First proposed by the European Commission in 2013, the long-awaited draft Directive on Network Information Security (the NIS Directive) was agreed upon by the European Parliament and the Council in December 2015.1 In line with the EU’s broader Cyber Security Strategy, 2 the NIS Directive is a significant achievement towards a more secure cross-border cyberspace with a high shared level of network and information system security. It is expected that the European Parliament and Council will soon vote to implement the Directive. Member states will then be required to implement it within 21 months.

The NIS Directive’s scope The NIS Directive’s principles will apply to “digital services providers” (DSPs) and “operators of essential services” (OESs).

DSP refers to “any legal person that provides a digital service” and expressly encompasses online search engines, cloud computing services and online marketplaces. DSPs are required to take appropriate technical and organizational measures to manage risks related to the security of networks and information systems.

For classification as an OES, a service is deemed “essential” when it is (i) essential for maintenance of critical societal and/or economic activities; (ii) its provision depends on networks and information systems; and (iii) an incident involving network information systems would have a “significant” disruptive effect on the provision of such service. “Essential services” include energy, transport, banking, financial market infrastructures, the health sector, water supply and distribution, and digital infrastructures. The actual identification of OESs is left to the member states. Internet exchange points, domain name systems service providers and top-level domain name registries are considered OESs (not DSPs).

Member state laws shall ensure that OESs and DSPs are required to take appropriate technical and organizational steps to manage risks related to network and information system security, and to prevent and minimize the impact of incidents affecting network and system security. For incidents having a “significant impact on the continuity of essential services,” OESs and DSPs are required to notify the national authority in charge of cybersecurity matters or the national Computer Security Incident Response Team (CSIRT).

Member State Cooperation

The Directive creates an operational network among EU member states on cybersecurity focusing on risks and incidents affecting networks and information systems in the EU and including representatives from all member states, the European Commission, and the European Network and Information Security Agency. Another network of representatives from member states’ CSIRTs will exchange information on services, operations and cooperation capabilities, coordinate incident responses and support member states in addressing cross-border incidents. Member states are required to develop a national NIS strategy with clear objectives and appropriate policies and regulatory measures to achieve a higher level of network and information system security.

What now?

At this stage, the scope and obligations of the NIS Directive are vague, leaving few avenues for businesses that wish to prepare for it.

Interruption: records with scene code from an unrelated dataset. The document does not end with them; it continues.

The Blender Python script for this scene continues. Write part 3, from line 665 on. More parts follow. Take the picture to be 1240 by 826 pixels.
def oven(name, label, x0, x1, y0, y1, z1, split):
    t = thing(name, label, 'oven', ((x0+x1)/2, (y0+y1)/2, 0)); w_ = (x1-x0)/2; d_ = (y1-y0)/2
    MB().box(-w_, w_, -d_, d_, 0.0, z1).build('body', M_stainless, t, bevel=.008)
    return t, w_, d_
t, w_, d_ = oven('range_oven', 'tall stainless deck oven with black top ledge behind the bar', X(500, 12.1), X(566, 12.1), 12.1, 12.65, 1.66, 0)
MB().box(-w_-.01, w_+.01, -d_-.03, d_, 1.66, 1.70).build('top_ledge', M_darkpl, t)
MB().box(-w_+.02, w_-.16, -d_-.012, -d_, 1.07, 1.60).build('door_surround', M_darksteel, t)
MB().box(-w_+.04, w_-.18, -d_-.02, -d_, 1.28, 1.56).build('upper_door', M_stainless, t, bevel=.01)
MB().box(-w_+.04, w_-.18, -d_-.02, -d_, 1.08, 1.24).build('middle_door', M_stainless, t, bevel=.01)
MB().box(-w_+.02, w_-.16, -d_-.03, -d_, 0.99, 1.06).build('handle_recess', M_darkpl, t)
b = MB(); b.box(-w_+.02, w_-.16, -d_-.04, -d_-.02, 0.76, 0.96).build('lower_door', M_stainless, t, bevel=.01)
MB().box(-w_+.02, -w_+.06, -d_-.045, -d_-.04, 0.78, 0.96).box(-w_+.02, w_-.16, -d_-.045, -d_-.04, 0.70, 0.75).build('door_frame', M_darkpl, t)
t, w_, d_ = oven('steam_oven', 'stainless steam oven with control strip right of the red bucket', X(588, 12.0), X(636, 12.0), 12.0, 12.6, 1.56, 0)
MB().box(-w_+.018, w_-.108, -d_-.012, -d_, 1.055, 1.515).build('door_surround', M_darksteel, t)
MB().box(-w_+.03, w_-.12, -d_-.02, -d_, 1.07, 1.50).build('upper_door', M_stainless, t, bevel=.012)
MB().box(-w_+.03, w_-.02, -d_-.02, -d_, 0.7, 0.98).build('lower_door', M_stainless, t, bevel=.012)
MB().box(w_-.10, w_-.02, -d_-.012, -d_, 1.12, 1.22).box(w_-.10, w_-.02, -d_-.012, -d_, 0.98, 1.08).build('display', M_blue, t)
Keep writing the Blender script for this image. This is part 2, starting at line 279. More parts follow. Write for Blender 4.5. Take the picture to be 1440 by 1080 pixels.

Because the NIS Directive leaves identification of OESs to the member states, potential OESs − i.e., operators meeting the criteria set forth by the NIS Directive − should closely monitor the implementation of the Directive in the EU countries where they are established. Engaging with member states in establishing OES lists may also be beneficial. Given that no formal identification procedure currently exists regarding DSPs, businesses must carefully self-assess whether they fall within the broad definition. Importantly, the NIS Directive also applies to DSPs that merely offer digital services within the EU, even if they are not established in a member state.

Operators likely to fall within the Directive’s scope should, as a first step, review their security measures and notification procedures and perform a gap analysis. Although many businesses already face similar local obligations, for others the new regime may be a significant operational challenge, requiring preparation and important investments.